§ Material for this task:
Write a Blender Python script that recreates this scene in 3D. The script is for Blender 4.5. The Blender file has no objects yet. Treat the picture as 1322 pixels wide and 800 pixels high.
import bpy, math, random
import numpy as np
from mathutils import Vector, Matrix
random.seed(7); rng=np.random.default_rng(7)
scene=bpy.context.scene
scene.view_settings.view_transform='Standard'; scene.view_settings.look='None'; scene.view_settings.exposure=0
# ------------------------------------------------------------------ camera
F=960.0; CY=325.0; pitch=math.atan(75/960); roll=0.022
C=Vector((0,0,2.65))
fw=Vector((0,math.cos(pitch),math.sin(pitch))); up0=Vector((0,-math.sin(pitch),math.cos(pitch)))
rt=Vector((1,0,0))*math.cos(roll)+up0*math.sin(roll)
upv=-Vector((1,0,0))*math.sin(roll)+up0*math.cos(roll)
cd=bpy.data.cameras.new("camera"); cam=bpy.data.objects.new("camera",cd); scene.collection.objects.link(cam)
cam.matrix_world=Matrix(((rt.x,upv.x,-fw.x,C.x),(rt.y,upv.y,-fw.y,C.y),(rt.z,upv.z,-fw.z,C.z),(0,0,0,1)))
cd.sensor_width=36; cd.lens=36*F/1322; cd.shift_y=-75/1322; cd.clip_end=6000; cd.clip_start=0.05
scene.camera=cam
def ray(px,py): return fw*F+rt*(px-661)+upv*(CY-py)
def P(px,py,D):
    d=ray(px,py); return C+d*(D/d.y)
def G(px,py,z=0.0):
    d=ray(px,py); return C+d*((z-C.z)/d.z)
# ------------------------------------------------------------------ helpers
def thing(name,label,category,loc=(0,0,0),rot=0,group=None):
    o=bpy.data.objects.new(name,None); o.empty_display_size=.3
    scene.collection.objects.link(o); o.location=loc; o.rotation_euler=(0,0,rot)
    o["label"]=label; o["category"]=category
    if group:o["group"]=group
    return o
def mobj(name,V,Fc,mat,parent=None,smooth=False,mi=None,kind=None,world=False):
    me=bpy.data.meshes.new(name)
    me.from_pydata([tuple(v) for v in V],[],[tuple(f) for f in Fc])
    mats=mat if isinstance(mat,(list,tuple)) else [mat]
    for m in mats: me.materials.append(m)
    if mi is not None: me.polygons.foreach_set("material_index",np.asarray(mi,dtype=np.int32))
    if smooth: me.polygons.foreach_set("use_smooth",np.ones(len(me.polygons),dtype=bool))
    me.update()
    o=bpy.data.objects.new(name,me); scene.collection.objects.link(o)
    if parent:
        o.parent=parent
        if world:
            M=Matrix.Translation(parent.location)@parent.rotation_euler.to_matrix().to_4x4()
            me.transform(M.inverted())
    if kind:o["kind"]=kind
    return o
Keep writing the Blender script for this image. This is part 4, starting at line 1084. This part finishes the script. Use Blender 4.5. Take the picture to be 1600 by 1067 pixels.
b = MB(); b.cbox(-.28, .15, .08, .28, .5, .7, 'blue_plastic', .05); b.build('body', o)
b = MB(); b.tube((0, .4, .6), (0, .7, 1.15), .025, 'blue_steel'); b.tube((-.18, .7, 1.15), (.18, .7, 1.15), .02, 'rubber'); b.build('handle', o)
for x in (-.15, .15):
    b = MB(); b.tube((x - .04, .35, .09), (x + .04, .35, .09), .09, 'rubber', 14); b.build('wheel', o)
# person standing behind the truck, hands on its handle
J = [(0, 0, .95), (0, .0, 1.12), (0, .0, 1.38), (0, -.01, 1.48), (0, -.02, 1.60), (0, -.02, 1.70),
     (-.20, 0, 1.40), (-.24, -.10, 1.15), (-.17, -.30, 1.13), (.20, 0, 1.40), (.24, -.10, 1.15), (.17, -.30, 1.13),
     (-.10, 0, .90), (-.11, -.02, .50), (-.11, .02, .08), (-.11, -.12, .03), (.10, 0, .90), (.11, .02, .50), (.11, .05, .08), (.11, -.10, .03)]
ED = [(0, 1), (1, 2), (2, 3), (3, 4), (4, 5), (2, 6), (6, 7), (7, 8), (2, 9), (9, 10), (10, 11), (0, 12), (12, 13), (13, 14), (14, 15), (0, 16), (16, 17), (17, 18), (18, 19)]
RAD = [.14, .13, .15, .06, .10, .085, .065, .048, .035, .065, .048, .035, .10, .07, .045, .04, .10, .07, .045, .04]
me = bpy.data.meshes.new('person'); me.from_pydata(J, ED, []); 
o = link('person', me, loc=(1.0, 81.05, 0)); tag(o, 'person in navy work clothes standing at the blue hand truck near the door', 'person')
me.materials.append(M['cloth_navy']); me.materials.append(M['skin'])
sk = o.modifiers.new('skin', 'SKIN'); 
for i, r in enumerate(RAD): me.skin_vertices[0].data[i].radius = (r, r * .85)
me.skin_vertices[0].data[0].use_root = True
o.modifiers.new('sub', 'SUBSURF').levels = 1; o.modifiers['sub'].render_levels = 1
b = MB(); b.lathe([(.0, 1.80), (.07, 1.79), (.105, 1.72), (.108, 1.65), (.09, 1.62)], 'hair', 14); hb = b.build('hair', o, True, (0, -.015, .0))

* * *

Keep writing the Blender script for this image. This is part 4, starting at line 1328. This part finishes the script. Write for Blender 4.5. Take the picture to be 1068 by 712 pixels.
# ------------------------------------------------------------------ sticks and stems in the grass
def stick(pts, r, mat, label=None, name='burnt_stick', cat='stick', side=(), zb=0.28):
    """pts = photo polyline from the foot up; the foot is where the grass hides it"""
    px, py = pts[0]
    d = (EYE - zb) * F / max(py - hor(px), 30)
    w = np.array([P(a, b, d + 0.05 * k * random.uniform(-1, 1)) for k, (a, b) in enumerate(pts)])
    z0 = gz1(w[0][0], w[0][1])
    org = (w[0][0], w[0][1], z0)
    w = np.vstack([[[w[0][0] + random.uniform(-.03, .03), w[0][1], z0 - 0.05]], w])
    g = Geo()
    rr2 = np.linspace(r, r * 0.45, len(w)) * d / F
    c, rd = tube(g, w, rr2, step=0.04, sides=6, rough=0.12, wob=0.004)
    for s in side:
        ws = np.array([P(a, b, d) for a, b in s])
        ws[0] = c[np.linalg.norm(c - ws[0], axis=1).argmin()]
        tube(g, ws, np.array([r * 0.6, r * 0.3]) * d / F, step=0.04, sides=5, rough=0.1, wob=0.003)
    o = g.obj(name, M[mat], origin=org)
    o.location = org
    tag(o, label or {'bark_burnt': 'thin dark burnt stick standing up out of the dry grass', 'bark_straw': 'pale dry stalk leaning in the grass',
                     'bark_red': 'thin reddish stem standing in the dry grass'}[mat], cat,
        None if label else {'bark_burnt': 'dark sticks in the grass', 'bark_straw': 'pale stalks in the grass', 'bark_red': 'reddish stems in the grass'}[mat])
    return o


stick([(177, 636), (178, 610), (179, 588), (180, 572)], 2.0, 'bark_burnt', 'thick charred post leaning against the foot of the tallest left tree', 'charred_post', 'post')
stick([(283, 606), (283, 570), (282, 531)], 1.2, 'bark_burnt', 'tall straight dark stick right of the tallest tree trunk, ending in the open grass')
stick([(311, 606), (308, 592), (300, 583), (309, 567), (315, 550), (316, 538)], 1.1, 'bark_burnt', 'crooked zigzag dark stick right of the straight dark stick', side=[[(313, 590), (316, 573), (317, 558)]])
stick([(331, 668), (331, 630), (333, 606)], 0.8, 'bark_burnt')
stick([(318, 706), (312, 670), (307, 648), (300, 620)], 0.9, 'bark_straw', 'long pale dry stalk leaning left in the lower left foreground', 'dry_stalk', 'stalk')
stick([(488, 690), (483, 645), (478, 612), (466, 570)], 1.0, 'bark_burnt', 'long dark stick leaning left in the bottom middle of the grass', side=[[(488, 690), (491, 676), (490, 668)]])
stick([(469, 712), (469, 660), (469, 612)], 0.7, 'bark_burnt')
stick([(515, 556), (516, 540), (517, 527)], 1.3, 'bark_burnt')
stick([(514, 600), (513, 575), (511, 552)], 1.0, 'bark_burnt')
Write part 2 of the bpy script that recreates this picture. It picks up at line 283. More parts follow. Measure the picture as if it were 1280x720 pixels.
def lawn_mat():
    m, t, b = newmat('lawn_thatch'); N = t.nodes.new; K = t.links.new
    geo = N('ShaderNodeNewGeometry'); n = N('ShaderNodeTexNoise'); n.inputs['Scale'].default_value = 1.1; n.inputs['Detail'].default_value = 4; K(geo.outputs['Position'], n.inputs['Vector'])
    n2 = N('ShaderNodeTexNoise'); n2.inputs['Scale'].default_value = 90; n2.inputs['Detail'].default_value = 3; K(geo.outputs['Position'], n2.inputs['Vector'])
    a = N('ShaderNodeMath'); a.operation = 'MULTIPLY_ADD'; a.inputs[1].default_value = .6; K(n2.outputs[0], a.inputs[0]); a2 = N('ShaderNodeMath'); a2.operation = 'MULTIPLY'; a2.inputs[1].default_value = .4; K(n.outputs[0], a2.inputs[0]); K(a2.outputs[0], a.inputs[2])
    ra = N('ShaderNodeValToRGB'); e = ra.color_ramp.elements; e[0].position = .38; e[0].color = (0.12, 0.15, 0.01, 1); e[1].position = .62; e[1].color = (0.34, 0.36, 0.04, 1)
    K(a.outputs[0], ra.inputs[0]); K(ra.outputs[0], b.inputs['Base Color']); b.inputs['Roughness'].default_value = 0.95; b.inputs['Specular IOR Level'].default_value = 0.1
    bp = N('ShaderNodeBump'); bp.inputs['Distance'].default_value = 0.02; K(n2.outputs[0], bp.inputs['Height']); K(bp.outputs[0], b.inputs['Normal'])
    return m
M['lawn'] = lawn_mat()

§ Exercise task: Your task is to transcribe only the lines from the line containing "Write part 2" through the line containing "M['lawn'] = lawn_mat()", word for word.

§ Output of the task:
Write part 2 of the bpy script that recreates this picture. It picks up at line 283. More parts follow. Measure the picture as if it were 1280x720 pixels.
def lawn_mat():
    m, t, b = newmat('lawn_thatch'); N = t.nodes.new; K = t.links.new
    geo = N('ShaderNodeNewGeometry'); n = N('ShaderNodeTexNoise'); n.inputs['Scale'].default_value = 1.1; n.inputs['Detail'].default_value = 4; K(geo.outputs['Position'], n.inputs['Vector'])
    n2 = N('ShaderNodeTexNoise'); n2.inputs['Scale'].default_value = 90; n2.inputs['Detail'].default_value = 3; K(geo.outputs['Position'], n2.inputs['Vector'])
    a = N('ShaderNodeMath'); a.operation = 'MULTIPLY_ADD'; a.inputs[1].default_value = .6; K(n2.outputs[0], a.inputs[0]); a2 = N('ShaderNodeMath'); a2.operation = 'MULTIPLY'; a2.inputs[1].default_value = .4; K(n.outputs[0], a2.inputs[0]); K(a2.outputs[0], a.inputs[2])
    ra = N('ShaderNodeValToRGB'); e = ra.color_ramp.elements; e[0].position = .38; e[0].color = (0.12, 0.15, 0.01, 1); e[1].position = .62; e[1].color = (0.34, 0.36, 0.04, 1)
    K(a.outputs[0], ra.inputs[0]); K(ra.outputs[0], b.inputs['Base Color']); b.inputs['Roughness'].default_value = 0.95; b.inputs['Specular IOR Level'].default_value = 0.1
    bp = N('ShaderNodeBump'); bp.inputs['Distance'].default_value = 0.02; K(n2.outputs[0], bp.inputs['Height']); K(bp.outputs[0], b.inputs['Normal'])
    return m
M['lawn'] = lawn_mat()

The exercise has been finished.